Mattatoio Sinai: profughi, armi e denaro Il banchetto dei terroristi  | Mondo | www.avvenire.it

​L’ombra del terrorismo islamico sui lager nel Sinai, dietro il florido mercato di schiavi e di armi. Una voce sussurrata dal khamsin, il vento del deserto che soffia dal Mar Rosso, ora prende corpo, mette in fila fatti e testimonianze e rivela un gioco geopolitico che spiegherebbe tre anni di silenzi e omissioni della comunità internazionale davanti al massacro di migliaia di innocenti profughi eritrei, sepolti nei campi della morte della penisola, a volte privi di organi venduti al mercato nero del Cairo. Attualmente sono quasi mille gli africani prigionieri di diversi gruppi nella penisola egiziana, mentre dal 2009 ad oggi circa 15 mila sarebbero stati rapiti e tremila uccisi da torture e stenti. Le fosse comuni più recenti con decine di cadaveri sono state scoperte ad Hamdia, vicino al confine sigillato di Israele.

Grazie alla tenacia di molte associazioni umanitarie e alla testimonianza delle vittime, dopo due anni di inchiesta condotta da questo giornale su uno dei più brutali traffici di esseri umani (fiorito quando Italia e Libia chiusero il Mediterraneo con l’accordo sui respingimenti) possiamo aggiungere un anello a una catena infernale. Che inizia in Eritrea – stato-caserma dalla quale fugge chi compie 17 anni – prosegue in Sudan, passa dal Sahara e si chiude nel Sinai. Nella quale, con la complicità di alcuni regimi, agiscono poliziotti corrotti, gang internazionali affratellate da secolari parentele di clan (delle quali sono stati resi noti da coraggiosi attivisti i nomi e perfino i numeri di cellulare di capi, membri e complici) e cellule qaediste. Una rete in grado di incassare i riscatti via money transfer al Cairo, a Dubai, a Khartoum, a Juba e perfino a Tripoli.

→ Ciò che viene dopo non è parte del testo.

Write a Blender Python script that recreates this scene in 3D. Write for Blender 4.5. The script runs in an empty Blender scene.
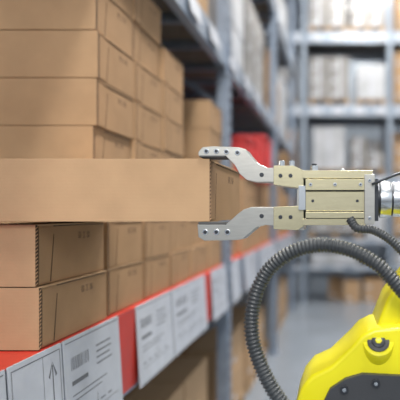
import bpy, math, random
from mathutils import Vector, Matrix
random.seed(4)
H=1.75   # eye height; z values below are measured from eye level
scene=bpy.context.scene
scene.view_settings.view_transform='Standard'

# ---------------- materials ----------------
def mat(name,col,rough=.6,metal=0,noise=0,nscale=8,bump=0,bscale=60,spec=.5,emit=None,stretch=None,bdist=.002):
    m=bpy.data.materials.new(name); m.use_nodes=True
    nt=m.node_tree; b=nt.nodes['Principled BSDF']
    b.inputs['Roughness'].default_value=rough; b.inputs['Metallic'].default_value=metal
    b.inputs['Specular IOR Level'].default_value=spec
    b.inputs['Base Color'].default_value=(*col,1)
    tc=nt.nodes.new('ShaderNodeTexCoord')
    mp=nt.nodes.new('ShaderNodeMapping'); nt.links.new(tc.outputs['Object'],mp.inputs['Vector'])
    if stretch: mp.inputs['Scale'].default_value=stretch
    if noise:
        n=nt.nodes.new('ShaderNodeTexNoise'); n.inputs['Scale'].default_value=nscale; n.inputs['Detail'].default_value=5
        nt.links.new(mp.outputs[0],n.inputs['Vector'])
        r=nt.nodes.new('ShaderNodeValToRGB')
        r.color_ramp.elements[0].position=.3; r.color_ramp.elements[1].position=.7
        r.color_ramp.elements[0].color=(*[c*(1-noise) for c in col],1)
        r.color_ramp.elements[1].color=(*[min(1,c*(1+noise)) for c in col],1)
        nt.links.new(n.outputs['Fac'],r.inputs[0]); nt.links.new(r.outputs[0],b.inputs['Base Color'])
    if bump:
        n=nt.nodes.new('ShaderNodeTexNoise'); n.inputs['Scale'].default_value=bscale
        nt.links.new(mp.outputs[0],n.inputs['Vector'])
        bp=nt.nodes.new('ShaderNodeBump'); bp.inputs['Strength'].default_value=bump; bp.inputs['Distance'].default_value=bdist
        nt.links.new(n.outputs['Fac'],bp.inputs['Height']); nt.links.new(bp.outputs[0],b.inputs['Normal'])
    if emit:
        b.inputs['Emission Color'].default_value=(*col,1); b.inputs['Emission Strength'].default_value=emit
    return m
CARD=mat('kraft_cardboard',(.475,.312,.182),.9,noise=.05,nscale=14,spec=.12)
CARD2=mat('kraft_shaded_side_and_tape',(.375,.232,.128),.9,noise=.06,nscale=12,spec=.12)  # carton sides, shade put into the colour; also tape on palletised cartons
def corrugate(m):
    # faint liner waviness of corrugated board
    nt=m.node_tree; b=nt.nodes['Principled BSDF']
    tc=nt.nodes.new('ShaderNodeTexCoord'); wv=nt.nodes.new('ShaderNodeTexWave'); wv.wave_type='BANDS'
    wv.bands_direction='Z'; wv.inputs['Scale'].default_value=38; wv.inputs['Distortion'].default_value=.8; wv.inputs['Detail'].default_value=1
    nz=nt.nodes.new('ShaderNodeTexNoise'); nz.inputs['Scale'].default_value=120
    ml=nt.nodes.new('ShaderNodeMath'); ml.operation='MULTIPLY'; ml.inputs[1].default_value=.25
    ad=nt.nodes.new('ShaderNodeMath'); ad.operation='ADD'
    nt.links.new(tc.outputs['Object'],wv.inputs['Vector']); nt.links.new(tc.outputs['Object'],nz.inputs['Vector'])
    nt.links.new(wv.outputs['Fac'],ml.inputs[0]); nt.links.new(ml.outputs[0],ad.inputs[0]); nt.links.new(nz.outputs['Fac'],ad.inputs[1])
    bp=nt.nodes.new('ShaderNodeBump'); bp.inputs['Strength'].default_value=.16; bp.inputs['Distance'].default_value=.001
    nt.links.new(ad.outputs[0],bp.inputs['Height']); nt.links.new(bp.outputs[0],b.inputs['Normal'])
corrugate(CARD); corrugate(CARD2)
EDGE=mat('cardboard_core_shadow',(.05,.028,.014),.9)
FLUTE=mat('cardboard_flute',(.40,.24,.13),.9)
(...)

La filiera dell’orrore comincia nel campo profughi sudanese dell’Acnur di Shegarab, vicino a Kassala, che ospita 86mila profughi perlopiù eritrei. Le denunce della diaspora eritrea, di ong israeliane ed egiziane e le testimonianze dei sopravvissuti confermano che qui i rashaida, nomadi del Sahara e mercanti di schiavi, continuano indisturbati a sequestrare donne, bambini e giovani uomini e a rivenderli ai predoni beduini portandoli sulle piste oltre il canale di Suez.